Wauthier acknowledged that the current practice may seem unfair to some.
“It certainly sends a mixed signal,” he said.
Cadets who are released as a result of a court martial have often committed criminal offences and have been released from the military as punishment for their crime.
Over the past three years, there have been several cadets who have been kicked out after a court martial decision found them guilty of an offence.
Former second lieutenant Darin Short was convicted in April 2002 of two counts of disgraceful behaviour, violations of the National Defence Act, for secretly videotaping a civilian woman having sex with him. He later showed the exploitive homemade pornographic video at parties around CFB Kingston.
At his court martial, a military judge told Short he was unfit to wear the Forces’ uniform and fined him $2,000.
Former officer cadet Jeff Kickham was convicted of assault causing bodily harm in January 2002 after he struck a fellow cadet three times in the face. Drunk and in a jealous rage over a female cadet, Kickham struck the cadet so hard that the victim required several stitches over his left eye.
Kickham was discharged from the Forces and denied his degree just days before he was to graduate.
But the directorate of military careers, the branch of the military that officially bills the cadets for their RMC education, has no record of any cadet who has been released as a result of a court-martial decision having been billed.
It means taxpayers likely never recovered the money they shelled out to pay for the unsuccessful military education of Short and Kickham.
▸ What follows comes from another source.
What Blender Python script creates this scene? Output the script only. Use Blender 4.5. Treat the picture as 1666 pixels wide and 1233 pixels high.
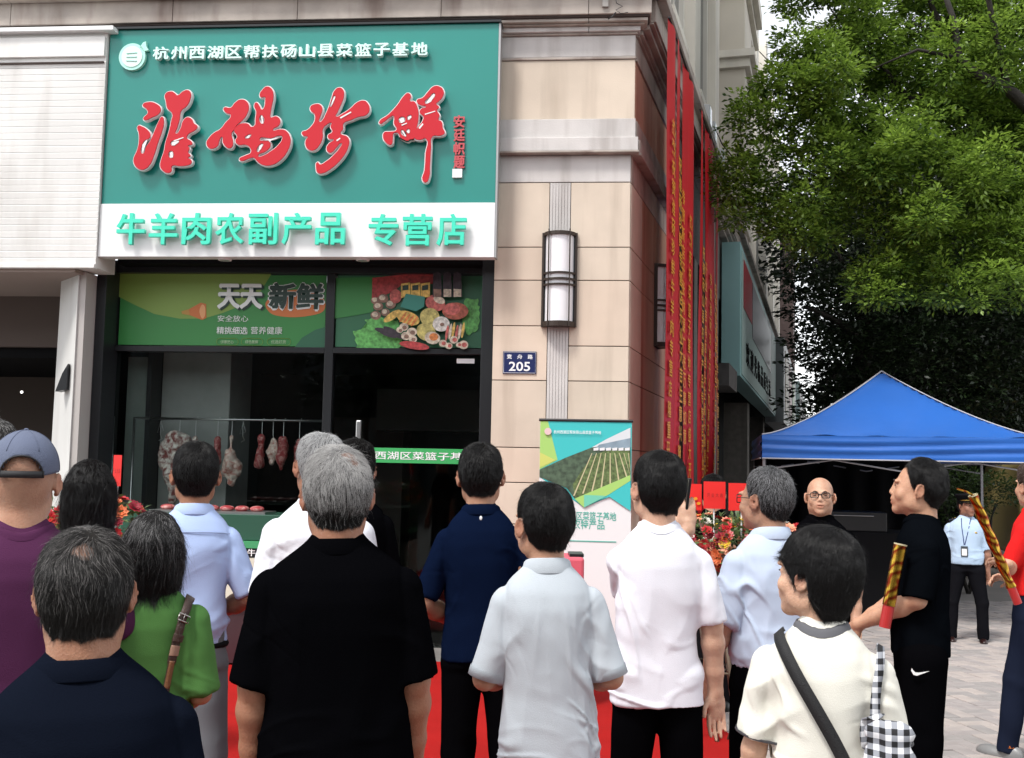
import bpy, bmesh, math, random
import numpy as np
from mathutils import Vector, Matrix, Euler
for o in list(bpy.data.objects): bpy.data.objects.remove(o)
SC = bpy.context.scene
COL = SC.collection
rnd = random.Random(7)
RN = np.random.RandomState(11)
PI = math.pi
# ------------------------------------------------------------------ camera
CF = 1750.0; CP = math.atan(141/CF); CR = 0.02; CH = 1.7
_F = Vector((0, math.cos(CP), math.sin(CP))); _R0 = Vector((1, 0, 0)); _U0 = Vector((0, -math.sin(CP), math.cos(CP)))
_R = _R0*math.cos(CR)+_U0*math.sin(CR); _U = -_R0*math.sin(CR)+_U0*math.cos(CR)
cam_d = bpy.data.cameras.new('camera'); cam = bpy.data.objects.new('camera', cam_d); COL.objects.link(cam)
cam_d.sensor_width = 36; cam_d.lens = CF/1666*36; cam_d.clip_end = 500; cam_d.clip_start = .05
M = Matrix.Identity(4)
for i in range(3):
    M[i][0] = _R[i]; M[i][1] = _U[i]; M[i][2] = -_F[i]
M.translation = Vector((0, 0, CH))
cam.matrix_world = M
SC.camera = cam
# ------------------------------------------------------------------ world, sun, exposure
SUN_EL, SUN_AZ = math.radians(58), math.radians(-140)      # azimuth of the light source, from +Y towards +X
w = bpy.data.worlds.new("World"); SC.world = w; w.use_nodes = True
nt = w.node_tree; nt.nodes.clear()
sky = nt.nodes.new('ShaderNodeTexSky'); sky.sky_type = 'NISHITA'; sky.sun_disc = False
sky.sun_elevation = SUN_EL; sky.sun_rotation = SUN_AZ; sky.air_density = 1.0; sky.dust_density = 1.0; sky.ozone_density = 1.0
hs = nt.nodes.new('ShaderNodeHueSaturation'); hs.inputs['Saturation'].default_value = .16; hs.inputs['Value'].default_value = 1.25
bg = nt.nodes.new('ShaderNodeBackground'); bg.inputs['Strength'].default_value = .15
wo = nt.nodes.new('ShaderNodeOutputWorld')
nt.links.new(sky.outputs[0], hs.inputs['Color']); nt.links.new(hs.outputs[0], bg.inputs[0]); nt.links.new(bg.outputs[0], wo.inputs[0])
sd = bpy.data.lights.new('sun', 'SUN'); sd.energy = 1.8; sd.angle = math.radians(12); sd.color = (1, .97, .92)
sun = bpy.data.objects.new('sun', sd); COL.objects.link(sun)
_sv = Vector((math.sin(SUN_AZ)*math.cos(SUN_EL), math.cos(SUN_AZ)*math.cos(SUN_EL), math.sin(SUN_EL)))
sun.rotation_euler = _sv.to_track_quat('Z', 'Y').to_euler()
SC.view_settings.view_transform = 'Standard'; SC.view_settings.look = 'None'
SC.view_settings.exposure = 0.85; SC.view_settings.gamma = 1; SC.view_settings.use_curve_mapping = False
SC.cycles.max_bounces = 6; SC.cycles.diffuse_bounces = 2; SC.cycles.glossy_bounces = 3
SC.cycles.transparent_max_bounces = 8; SC.cycles.transmission_bounces = 4; SC.cycles.use_denoising = True
SC.cycles.use_adaptive_sampling = True

def ray(px, py): return _F*CF+_R*(px-833)+_U*(616.5-py)
def P(px, py, Y):
    d = ray(px, py); return Vector((0, 0, CH))+d*(Y/d.y)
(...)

RMC’s commandant, Brig.-Gen. Jean Leclerc, who makes recommendations to Ottawa about which cadets are billed and which ones aren’t, was not available for comment yesterday.
RMC spokesman Dionne issued a statement to the newspaper.
“RMC cadets are given an excellent university education at a significant cost to the taxpayer, in return for which they sign a contract agreeing to serve as an officer in the Canadian Forces for five years,” he said in the statement.
“When RMC releases a cadet from the CF for not living up to their contractual obligations, and further recommends all or some of the costs of the cadet’s subsidized education be recovered, it does so in order to exercise proper stewardship of the taxpayer’s dollar.”